Only one man was not surprised; with quiet confidence he led the animals and their food, along with his immediate family, through the door. God was not surprised either. He knew the man that knew Him, and shut him in, safe from the storm, safe from judgment. And when the year had expired, and the water receded, the security of God’s promise was evidenced as they stepped into a new world; eight souls went in, eight souls came out. God can be trusted!

And now, thousands of years later, the author of the book of Hebrews (along with the Apostle Paul in the Epistle to the Romans) teaches us this most fundamental lesson: righteousness can only be acquired by faith. A right relationship with God was not based on Noah’s performance; rather, he was “fully convinced that God was able to do what he had promised.” Like Abraham, “his faith was ‘counted to him as righteousness.’ But the words ‘it was counted to him’ were not written for his sake alone, but for ours also. It will be counted to us who believe in him who raised from the dead Jesus our Lord, who was delivered up for our trespasses and raised for our justification” (Rom 4:21-25). Did Noah work to please God? Of course he did, but it was the fruit of a righteous life, not the cause of it.

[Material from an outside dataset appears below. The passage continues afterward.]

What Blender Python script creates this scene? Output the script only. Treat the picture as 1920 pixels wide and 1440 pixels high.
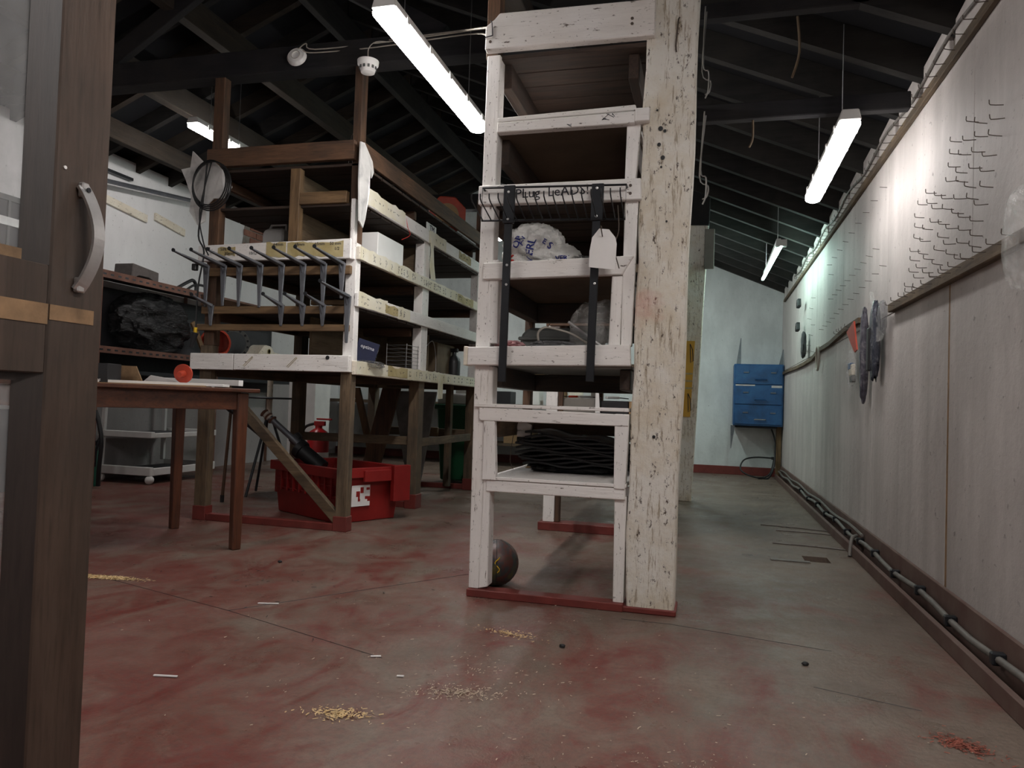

To a trembling Christian minority in the book of Hebrews, this brought great assurance. There was no need to return to the “works of the Law,” now ended in Christ and His cross. All is finished, God is satisfied, and every soul that embraces the promises of God by faith has “this as a sure and steadfast anchor of the soul” (Heb 6:19). To an unbeliever, the message is equally clear. Salvation “is not of works”; eternal safety is found in the ark. The door is open, for the moment, and one need only come; “by me, if any man enter in, he shall be saved” (Joh 10:9). And for the Jewish remnant in the Tribulation, if Enoch points to a raptured Church, snatched away before the judgment falls, Noah points to a family preserved through the storm of universal judgment in the Tribulation. God’s Word promises a redeemed people, gathered around their newly-acknowledged Messiah, occupying a cleansed and renewed earth, fulfilling all the promises of a God who means exactly what He says (Rom 11:29).

“And without faith it is impossible to please him” (Heb 11:6).


[1] All Scripture quotations in this article are from the ESV unless otherwise noted.